Sevilla
Macao fue
Tener poco apego a los objetos, no contando al fetichismo entre un vergonzante y extenso catálogo de vicios, mandó a la hoguera el pasaporte caducado que lucía una visa de entrada en portugués y mandarín. Desembarcar en el «Porto Interior» de Macao es sumergirse en un universo del azar que convierte el Strip de Las Vegas en una versión edulcorada de los bingos que se echan los ancianos en el hospicio. Corren los dólares por millares de millones. La palabra más adecuada para definir el despliegue de los grandes casinos en el único enclave de la República Popular China donde es legal el juego –y pueden creer a quien les diga que no hay pueblo sobre la faz de la tierra más tahúr que el chino– es «apabullante». Vecino y hermano menor de Hong Kong, goza/sufre de un estatus similar al de la antigua colonia británica: es un oasis de libertad dentro de la tiranía más atroz del orbe, más o menos, pero muy pronto dejará de serlo.
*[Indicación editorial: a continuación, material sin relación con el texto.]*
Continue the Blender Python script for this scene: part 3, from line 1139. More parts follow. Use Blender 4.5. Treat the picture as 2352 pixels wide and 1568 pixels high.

Sobre todo, porque no cuenta en su resistencia con el poderío económico ni con el respaldo (cierto que vago) de una potencia como Reino Unido. Portugal tuvo el buen tino de colar en las negociaciones para la reversión la persistencia de la lengua de Camoes como idioma cooficial de la administración macaense, lo que ha permitido mantener el empleo a casi todos sus expatriados. Por lo demás, de la bellísima catedral católica se visitan sus ruinas y es apenas folklórica la persistencia de algunos restaurantes en los que se sirve frango (pollo) piri-piri sobre mantelería de escaques rojiblancos. Los primos hongkoneses quieren contagiarles su revolución de los paraguas, tan loable como ciertamente abocada al fracaso. Dos naciones de Europa abandonaron a sus conciudadanos asiáticos, cuyas libertades van a de ser arrasadas por el aliento sulfúrico de un dragón.